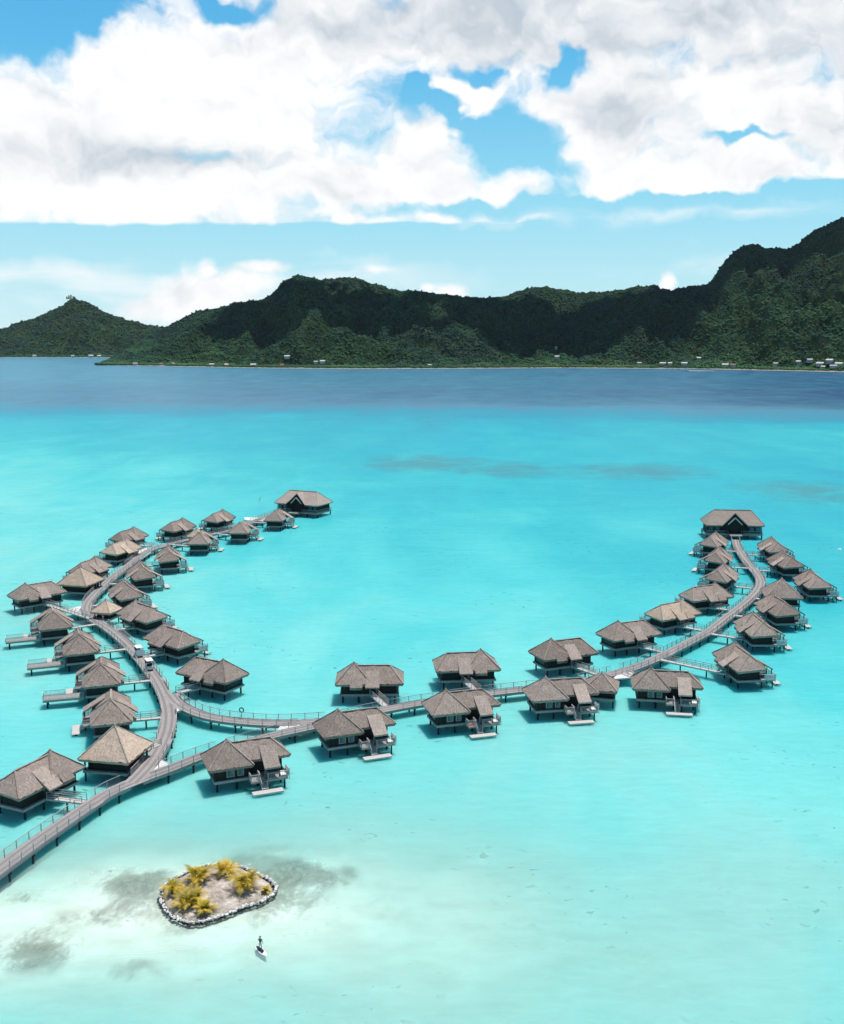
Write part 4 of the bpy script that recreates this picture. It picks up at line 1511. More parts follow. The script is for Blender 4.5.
pyramid('pavilion', (114.8, 725.2), 7.2, 3.85, 3.45, -11, M['thatch_new'], 'big tan pyramid-roofed pavilion in the fork of the jetties', 'pyramid-roofed pavilions on the jetties', 'pavilion', end_px=(163, 741))
pyramid('pavilion', (79.7, 566.9), 7.0, 4.1, 3.4, -14, M['thatch_new'], 'tan pyramid-roofed pavilion outside the sharp bend of the left jetty', 'pyramid-roofed pavilions on the jetties', 'pavilion')
pyramid('pavilion', (781.9, 578.5), 7.0, 4.1, 3.4, -8, M['thatch'], 'grey pyramid-roofed pavilion on the outer side of the right jetty', 'pyramid-roofed pavilions on the jetties', 'pavilion')
pyramid('hut', (601.9, 672.4), 5.4, 2.85, 3.1, -14, M['thatch'], 'small grey pyramid-roofed hut between two front-row villas', 'small pyramid-roofed huts', 'hut', keys=('main',))
pyramid('hut', (106, 599.6), 5.4, 2.5, 3.1, -18, M['thatch_new'], 'small tan pyramid-roofed hut inside the bend of the left jetty', 'small pyramid-roofed huts', 'hut')
pyramid('hut', (196.4, 528.2), 5.4, 2.3, 3.1, -20, M['thatch_new'], 'small pale hut on the far left jetty peeping out behind a villa', 'small pyramid-roofed huts', 'hut')


def lodge(ridge_px, zr, rot, label):
    c0 = at(*ridge_px, zr)
    r = empty('lodge', (c0.x, c0.y, 0), R(rot))
    tag(r, label, 'lodge', 'hip-roofed lodges at the jetty ends')
    HL, HD, ze, rl = 9.0, 5.3, 4.4, 5.7
    mb = MB()
    c = [(-HL, -HD, ze), (HL, -HD, ze), (HL, HD, ze), (-HL, HD, ze)]
    r0, r1 = (-rl, 0, zr), (rl, 0, zr)
    sl = (zr - ze) / HD
    gw, gz = 3.9, zr - .35          # entrance gable half width, apex height
    gy = -(zr - gz) / sl            # where the gable ridge meets the front slope
    # front slope left and right of the gable
    mb.patch(c[0], (-gw, -HD, ze), (0, gy, gz), r0, .5, .10, 0, .12)
    mb.patch((gw, -HD, ze), c[1], r1, (0, gy, gz), .5, .10, 0, .12)
    mb.face([r0, (0, gy, gz), r1, (0, 0.0, zr)], None, 0)
    mb.patch(c[1], c[2], r1, r1, .5, .10, 0, .12)
    mb.patch(c[2], c[3], r0, r1, .5, .10, 0, .12)
    mb.patch(c[3], c[0], r0, r0, .5, .10, 0, .12)
    lo = [(x * .965, y * .95, ze - .4) for x, y, z in c]
    for k in (1, 2, 3):
        mb.patch(lo[k], lo[(k + 1) % 4], c[(k + 1) % 4], c[k], .5, .05, 0)
    mb.patch(lo[0], (-gw, -HD * .95, ze - .4), (-gw, -HD, ze), c[0], .5, .05, 0)
    mb.patch((gw, -HD * .95, ze - .4), lo[1], c[1], (gw, -HD, ze), .5, .05, 0)
    rf = mb.build('roof', [M['thatch_flap'], M['under']], r, True)
    # gable roof slopes running forward
    mb = MB()
    yf = -HD - .15
    for s in (-1, 1):
        A, B, C, D = Vector((s * (gw + .15), yf, ze - .1)), Vector((s * (gw + .15), -HD + 1.2, ze - .1)), Vector((0, gy + .3, gz + .12)), Vector((0, yf + 1.2, gz + .12))
        if s > 0:
            mb.patch(A, B, C, D, .5, .06, 0)
        else:
            mb.patch(B, A, D, C, .5, .06, 0)
        dn = Vector((0, 0, -.3))
        mb.face([A, D, D + dn, A + dn] if s < 0 else [D, A, A + dn, D + dn], None, 0)
        mb.face([A + dn, D + dn, C + dn, B + dn] if s > 0 else [D + dn, A + dn, B + dn, C + dn], None, 1)
    g = mb.build('gable_roof', [M['thatch_flap'], M['under']], r, True)
    mb = MB()
    for s in (-1, 1):
        mb.bar((s * 2.15, -HD + .35, ze + .2), (0, -HD + .35, gz - 1.35), 0.14, 0.34)
    mb.build('truss', M['palewood'], r)
    mb = MB()
    mb.bar((-rl, 0, zr + .05), (rl, 0, zr + .05), .3, .2)
    for a, q in ((r0, c[0]), (r0, c[3]), (r1, c[1]), (r1, c[2])):
        a, q = Vector(a), Vector(q)
        mb.bar(a, a.lerp(q, .97) + Vector((0, 0, .03)), .2, .15)
    mb.build('ridge_cap', M['ridge'], rf)
    mb = MB()
    mb.box((-HL + 1.0, -HD + 1.3, ZF + .003), (HL - 1.0, HD - 1.0, ze + .1))
    mb.face([(-gw + .5, -HD + 1.25, ze + .1), (gw - .5, -HD + 1.25, ze + .1), (0, -HD + 1.25, gz - .5)])
    for x in (-8.2, -6.2, -4.2, 4.2, 6.2, 8.2):
        mb.box((x - .12, -HD + 1.15, ZF + .003), (x + .12, -HD + 1.29, ze))
    mb.build('wall', M['darkwood'], r)
    for x in (-7.2, -5.2, 5.2, 7.2):
        mb = MB()
        mb.box((x - .75, -HD + 1.2, 2.2), (x + .75, -HD + 1.28, 3.7))
        w_ = mb.build('window', M['stilt'], r)
        mb = MB(); mb.box((x - .65, -HD + 1.17, 2.3), (x + .65, -HD + 1.195, 3.6)); mb.build('pane', M['glass'], w_)
    mb = MB()
    mb.box((-1.0, -HD + 1.18, ZF + .01), (1.0, -HD + 1.24, 3.9)); mb.build('door', M['stilt'], r)
    mb = MB()
    mb.box((-HL + .5, -HD + .5, 1.2), (HL - .5, HD - .5, ZF))
    mb.box((-1.8, -HD - 2.2, 1.25), (1.8, -HD + .49, ZF - .01)); mb.build('floor', M['greywood'], r)
    mb = MB()
    picket_rail(mb, [(-HL + .6, -HD + .6), (-2.0, -HD + .6)], ZF, .95, .3)
    picket_rail(mb, [(2.0, -HD + .6), (HL - .6, -HD + .6), (HL - .6, HD - .6)], ZF, .95, .3)
    mb.build('railing', M['railwood'], r)
    for x in (-8.3, -4.2, 0, 4.2, 8.3):
        for y in (-4.3, 4.3):
            mb = MB(); mb.cyl((x, y, -3.5), (x, y, 1.2), .2, .2, 8); mb.build('stilt', M['stilt'], r)
    for x in (-2.4, 2.4):
        mb = MB(); mb.cyl((x, -HD + .35, ZF), (x, -HD + .35, ze + .3), .16, .16, 8); mb.build('post', M['stilt'], r)
    GAPS.append(Vector(loc2w(r, (0, -HD - 2.0, ZF))))
    return r


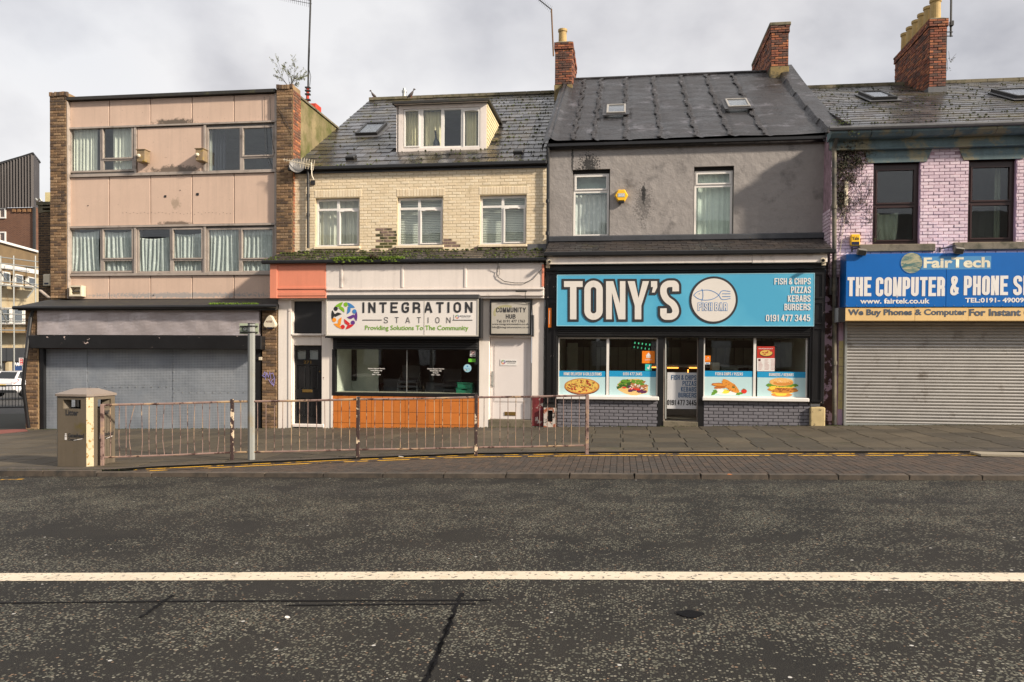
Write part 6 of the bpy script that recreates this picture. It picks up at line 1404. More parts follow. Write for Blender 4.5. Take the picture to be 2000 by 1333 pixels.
# cameras, hex alarm box
def cctv(px, py, label, side):
    p = hit(px, py, YG-.45); t = thing('cctv_camera', label, 'camera', (p.x, YG-.27, p.z))
    M = Matrix.Translation((p.x, YG-.33, p.z)); MB().lathe((0,0,0), [(.045,-.02),(.06,0),(.06,.05),(.045,.055)], 14, None).build('base', m_offwhite, t).matrix_basis = Matrix.Translation(Vector((p.x, YG-.275, p.z))-t.location) @ Matrix.Rotation(R(90), 4, 'X') if False else Matrix.Identity(4)
    ch_ = [o for o in bpy.data.objects if o.parent == t]
    for o in ch_: bpy.data.objects.remove(o)
    mb = MB(); mb.tube([(p.x, YG-.27, p.z), (p.x, YG-.31, p.z)], .06, 14); mb.build('base', m_offwhite, t); mb = MB(); mb.tube([(p.x, YG-.30, p.z), (p.x+side*.03, YG-.42, p.z-.02)], .045, 14); mb.build('lens_housing', m_offwhite, t)
    mb = MB(); mb.tube([(p.x+side*.03, YG-.42, p.z-.02), (p.x+side*.032, YG-.428, p.z-.021)], .033, 12); mb.build('lens', m_black, t)
cctv(1070.5, 509.5, 'round white camera on the left end of the pale soffit board', 1); cctv(1611, 507, 'round white camera on the right end of the pale soffit board', -1)
for px, py, lb in ((1070, 521, 'small white junction box under the left camera'), (1609, 516, 'small white junction box under the right camera')):
    q = rect(px-4, py-4, px+4, py+3, YG-.16); tag(MB().cbox(q[0], q[1], YG-.17, YG-.125, q[2], q[3], .006).build('junction_box', m_offwhite), lb, 'junction box')
p = hit(1213.5, 382, YU-.1); t = thing('alarm_box', 'yellow hexagonal alarm box on the grey rendered wall', 'alarm box', (p.x, YU, p.z-.15)); hexo = lambda s_: [(p.x+s_*.165*math.cos(R(a)), p.z+s_*.165*math.sin(R(a))) for a in range(0, 360, 60)]
mb = MB(); mb.hull([Vector((a, YU-.12, b)) for a, b in hexo(.84)], [Vector((a, YU-.08, b)) for a, b in hexo(1)]); mb.prism(hexo(1), YU-.08, YU-.0, None); mb.build('cover', m_yellow_box, t)
MB().box(p.x-.085, p.x+.085, YU-.126, YU-.121, p.z-.045, p.z+.045).build('label', mat('grey_label', sr(170,180,186), .5), t); font_text('ACE', p.x-.06, p.x+.07, p.z-.025, p.z+.03, YU-.128, m_txt_white, t, bold=.03); MB().cbox(p.x-.07, p.x+.07, YU-.11, YU-.03, p.z-.19, p.z-.135, .01).build('light', m_black, t)
# torn orange sticker on left pilaster
q = rect(1071, 602, 1077, 640, YG-.087); o = thing('torn_sticker', 'torn upright orange sticker on the black left pilaster of the fish bar', 'sticker', ((q[0]+q[1])/2, YG-.09, q[2])); MB().box(q[0], q[1], YG-.091, YG-.088, q[2], q[3]).build('backing', m_orangepaint, o); MB().face((q[0]+.025,YG-.0925,q[3]-.06),(q[0]+.035,YG-.0925,q[3]-.06),(q[0]+.03,YG-.0925,q[2]+.08),(q[0]+.02,YG-.0925,q[2]+.08)).build('print', m_txt_white, o)
# ================================================================ LILAC HOUSE (computer shop)
YP = YPW; lil = thing('lilac_brick_house', 'lilac painted brick house with blue stone cornice and shuttered computer shop', 'building', (9, YP, G(9)))
xa, xe_ = hit(1622,400,YP).x, 15.5
ztop = hit(1800,252,YP).z
wr = [rect(1705,318,1797,478,YP), rect(1891,312,1985,474,YP)]
d_ = wr[1][0]-wr[0][0]; wr += [(wr[1][0]+d_, wr[1][1]+d_, wr[1][2], wr[1][3])]
zsb = hit(1800,492,YP).z
mb = MB(); mb.holes(xa, xe_, 3.6, ztop+.1, YP, YP+.25, [q for q in wr]); lw = mb.build('wall', m_mort_pink, lil)
MB().box(xa, xa+.2, YP+.01, YP+6, 3.6, ztop).build('side_wall', m_mort_pink, lil)
hl = [(q[0], q[1], q[2]-.16, q[3]+.0) for q in wr]
def lpick(x, z):
    for q in wr:
        e_ = .14*(z-q[3])/.36
        if q[3] <= z < q[3]+.36 and q[0]-.12-e_ < x < q[1]+.12+e_: return None
    return random.choice(b_pink)
P = Pieces('brick'); bricks(P, xa, xe_-2, 3.65, hit(1800,285,YP).z, YP, '-y', b_pink, holes=hl, pick=lpick, proud=.008, jt=.007, jit=.004, rnd=rg, bl=.225, bh=.076); P.flush(lw, 300)
P = Pieces('brick'); sidew = MB().box(xa-.004, xa+.01, YP+.01, YU, 3.6, hit(1800,285,YP).z).build('side_face', m_mort_pink, lil); bricks(P, YP+.02, YU+.1, 3.65, 5.2, xa-.004, '-x', b_pink, rnd=rg, bh=.082); P.flush(sidew, 60)
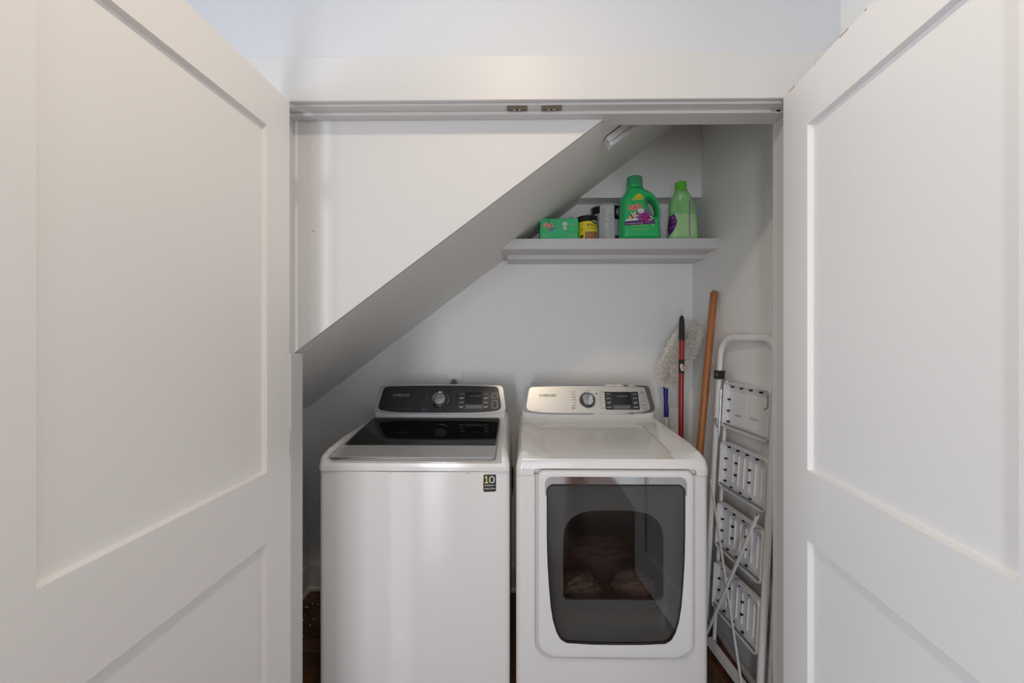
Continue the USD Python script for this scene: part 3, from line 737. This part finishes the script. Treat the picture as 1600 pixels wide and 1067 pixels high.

######

**WHAT YOU NEED TO DO**: Return every line from the records above that holds the word "Blender".

**EXERCISE ANSWER**:
Write part 4 of the bpy script that recreates this picture. It picks up at line 1511. More parts follow. The script is for Blender 4.5.
Write part 6 of the bpy script that recreates this picture. It picks up at line 1404. More parts follow. Write for Blender 4.5. Take the picture to be 2000 by 1333 pixels.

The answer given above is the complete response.